My other comment though is that steretypical TV images of moms vs. childfree lives don't really reflect the reality of our lives. You know, having kids, doesn't mean you have to totally give up on your life - your life will change, but you do (eventually after breastfeeding!) get to go out again, go to movies, meet friends, etc. So Danielle - you might find that if you decide to have kids, you find a happy medium between being a suburban mom and living a cool big city life!

Holly Hoffman
May 29, 2008 6:02 pm

@Jenn S.: Being able to use my time and resources to better the world is definitely another reason I may not have children. I ask myself, what is the best way to help as many people as possible? I feel like too many people use their kids as their 'contribution to society' and leave it at that.

@Rosie: You're right! My frustration is with painting either side in rose-colored hues. That's my problem with those forms of entertainment - that the right throw pillow will solve my stress problems.

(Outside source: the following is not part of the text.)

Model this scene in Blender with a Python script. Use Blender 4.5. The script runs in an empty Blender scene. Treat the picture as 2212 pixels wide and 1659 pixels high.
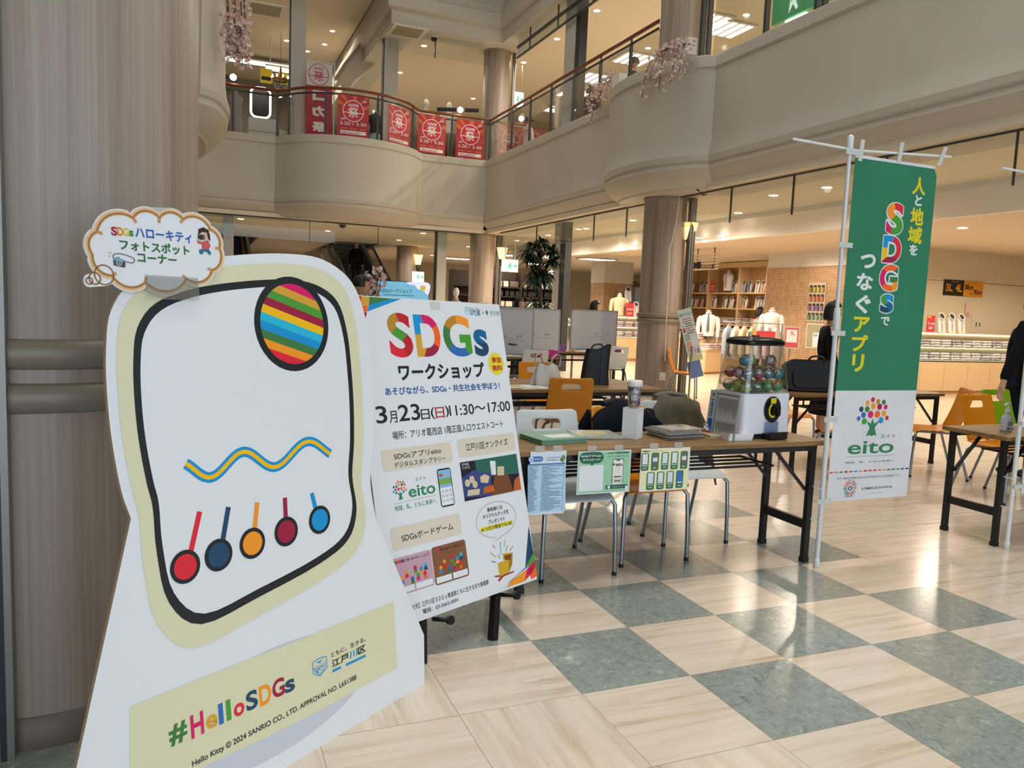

@Danielle: Well, that's my method of dealing with it right now. I figure at 26 I don't need to know right now. I'm happy to live somewhere in the middle right now - I spend time with family (aunts, cousins, grandmother) and the BF, but also go dancing, hit the gym and splurge on pedicures. I'm upfront with the guys I date - I'm not sure I want kids. I'm not sure I don't, but I'm sure I do. Either way, I won't make arbitrary decisions based on what people around me think is 'right.' It's got to be right for me.

@Beth: Love the blog! Great collection of articles & advice. There is a part of me that daydreams something between - like having one child and dragging the poor thing across continents for a less-than-typical upbringing. It's awesome to hear a woman with kids being understanding of the decision not to. Kudos to you.